Suspicious portfolios spawn investigation


Students cheating on an IB Math IA prompted teachers to examine policies regarding Internet information.

The Internet can be a valuable tool for IB Math SL I students in need of a lesson review. However, for the dozens of students caught copying an incorrect answer into their Internal Assessment, it may have been more of a temptation.

Associate principal Michael Mukai said the math department began investigating students’ IA portfolios when they noticed an oddity: on a single answer, multiple students made the same error using an unorthodox formula. Following this, the IB Math teachers held a meeting with the accused students to discuss their suspicion.

“We’re at a strange time in the age of information, because there’s a difference in how each generation finds and uses data,” Mukai said. “The sharing of information online is new, but this isn’t the first time it’s been brought up. For example, we know students use Facebook groups to share answers for some classes, and others can be seen copying down answers in the locker bays every day.”

An anonymous junior said he felt his fellow IB Math students resorted to copying down an online answer because they were unprepared for difficulty of the IA.”Teachers were adamant that we had to complete the portfolio without any help from them or other students, so they felt they had nowhere else to go but online,” the junior said. “It’s my theory that students felt there was a choice between failing a major part of their IB Math grade and cheating.”

Although students found guilty of copying did not receive the standard punishment for cheating, which Mukai described as a 0 on the assignment and a note on the violator’s permanent record, IB Math teacher Judith Cosgriff said they would still receive a different consequence. Guilty students received a 64 on their portfolio and were barred from progressing to IB Math SL II.

Mukai said determining innocence and guilt in scenarios involving alleged Internet plagiarism are difficult to handle because the school administration has not yet established a policy on how to handle the use of online information.

“It’s a gray area, because there’s no yardstick for gauging students’ integrity in using the Internet to solve a problem, and it’s our job to ensure each student comprehends the material,” Mukai said. “This event is a great opportunity for the staff to meet and agree on a project philosophy. As problems become more complicated, at what point should you solve them yourself?”

A second anonymous junior accused of cheating on the IA said he believes his classmates knew they were not supposed to copy down the online answer, but chose to do so regardless because of their stress level.

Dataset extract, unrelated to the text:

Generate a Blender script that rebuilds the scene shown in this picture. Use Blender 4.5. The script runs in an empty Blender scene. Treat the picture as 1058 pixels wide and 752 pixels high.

“There is so much stress as an IB student, and I think this IA pushed a lot of students over the top,” the junior said. “They might have felt what they did was justified because of their heavy workload.”

Principal Dan Meier said, despite the pressure to succeed in IB classes, he believes receiving a ‘C’ honestly is preferable to an undeserved ‘A’.

“Our approach at Robinson is that we’re a learning instituion, and that we understand everyone makes mistakes, so we’re using this as a teaching moment,” Meier said.

IB coordinator Wendy Vu said she believes teachers can address the issue of plagiarism at each school year’s beginning to avoid it in the future.

“As teachers, we need to do a better job of articulating what plagiarism is in each subject,” Vu said. “There is going to come an end point in your education when Google searches aren’t good enough.”

Despite the complications this occurrence created, IB Math teacher Judith Cosgriff said it is not a sensational issue, and may have a positive impact on the program.

Cosgriff said, “We will continue to work with students until this issue is resolved.”